Of No Particular Significance

There was supposed to be something here but you get a dinosaur I drew instead.

You might be here because you're wondering about me. Without elucidating too much: I've been in a really dark place for a while and will be unreachable likely indefinitely, or at least until I can rid myself of this mindset.

Alfred – “Took quite a fall, didn't we, Master Bruce?”
Thomas Wayne – “And why do we fall, Bruce? So we can learn to pick ourselves up.”

Saturday, September 26, 2009

Circle Chaos

As a (self-proclaimed) geek one of my hobbies is programming. So that's something I'll be posting about. Right now I'm working on my first indie game – it's a remake of the classic arcade game Asteroids. One of the things I'm prototyping is how the asteroids will behave when they collide with each other. In the original they were impervious but I've decided to realistically model their collisions in my game.

The easiest way to go about this is to treat them as perfect circles and to use physics. Collision detection and the physics are two interesting subproblems which I'll expand on below.



Physics
You may believe that the equations governing the collisions of circles are simple. Your presumptions are correct but that doesn't mean the solution is intuitive.

I recall asking one of my classmates (who is a genius) about this in my high school physics class. After his inadequate and too concise explanation (probably because of how simple he believed the question to be) I decided it's easy to work out and then proceeded to ponder about more important things. A year later and here I am thinking about the same thing.

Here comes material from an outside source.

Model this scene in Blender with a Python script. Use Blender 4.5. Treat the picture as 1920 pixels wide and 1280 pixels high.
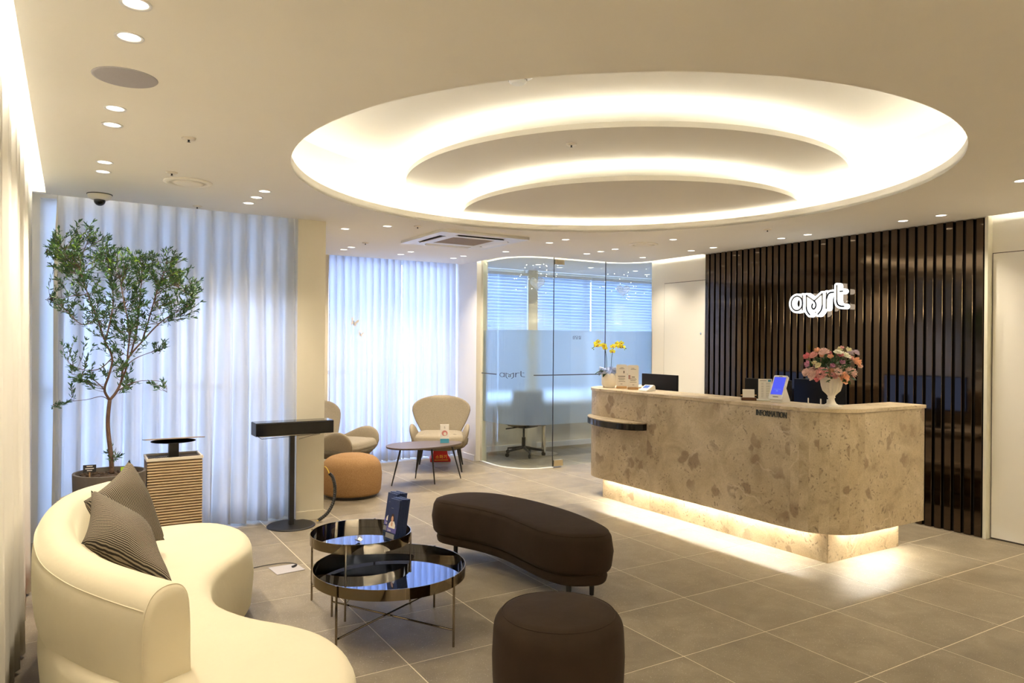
import bpy, bmesh, math, random
from math import pi, sin, cos, radians as R_, sqrt, atan2
from mathutils import Vector, Matrix
for _o in list(bpy.data.objects): bpy.data.objects.remove(_o)
scene = bpy.context.scene
COL = scene.collection
random.seed(7)
# ------------------------------------------------------------------ camera
CAMH = 1.539
cam_d = bpy.data.cameras.new('camera'); cam = bpy.data.objects.new('camera', cam_d); COL.objects.link(cam)
cam_d.sensor_width = 36; cam_d.lens = 36*1352.4/1920; cam_d.clip_start = .05; cam_d.clip_end = 200
cam_d.shift_y = 1.42/1920
yaw, roll = R_(31.484), R_(.48)
cam.matrix_world = Matrix.Translation((0, 0, CAMH)) @ Matrix.Rotation(-yaw, 4, 'Z') @ Matrix.Rotation(pi/2, 4, 'X') @ Matrix.Rotation(roll, 4, 'Z')
scene.camera = cam
# ------------------------------------------------------------------ world, exposure
SKY = (0.42, 0.56, 1.0); SKY_S = 2.0
EXPO = 2.12
K_COVE = 1.0      # cove strips
K_DOWN = 1.5      # downlights
WARM = (1.0, .955, .84); NEUT = (1.0, .90, .70)
w = bpy.data.worlds.new('world'); scene.world = w; w.use_nodes = True
w.node_tree.nodes['Background'].inputs[0].default_value = (*SKY, 1)
w.node_tree.nodes['Background'].inputs[1].default_value = SKY_S
scene.view_settings.view_transform = 'Standard'
scene.view_settings.look = 'None'
scene.view_settings.exposure = EXPO
scene.view_settings.gamma = 1
scene.view_settings.use_curve_mapping = False
cy = scene.cycles
cy.use_denoising = True
cy.max_bounces = 10; cy.diffuse_bounces = 5; cy.glossy_bounces = 5; cy.transmission_bounces = 8; cy.transparent_max_bounces = 16
cy.sample_clamp_indirect = 6.0
cy.caustics_reflective = False; cy.caustics_refractive = False
try: cy.use_light_tree = True
except Exception: pass
C = 2.574            # ceiling height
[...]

What I was lacking in high school was the right approach (no duh...). I had a tough time wrapping my head around this: the force one circle exerts on the other depends on the relative location of the other circle when colliding (e.g. a straight-on or glancing collision). To work-around this complication I decided to orient one the axes of my reference frame to be parallel to the line connecting the two circle's centers. I also made a fundamental simplification – treat the circles as point masses. After that all that's needed is some vector algebra (dot products, norms, and vector projections) to compute the resultant forces from a collision.

"You and I collide"
Checking when two objects are in contact is a problem that's been discussed a lot and there are a lot of efficient ways to do this. Since I was unaware of this I decided to reinvent the wheel. My approach was to simply test each circle against every other circle (i.e. by brute-force). This can be done pretty easily with two nested for loops.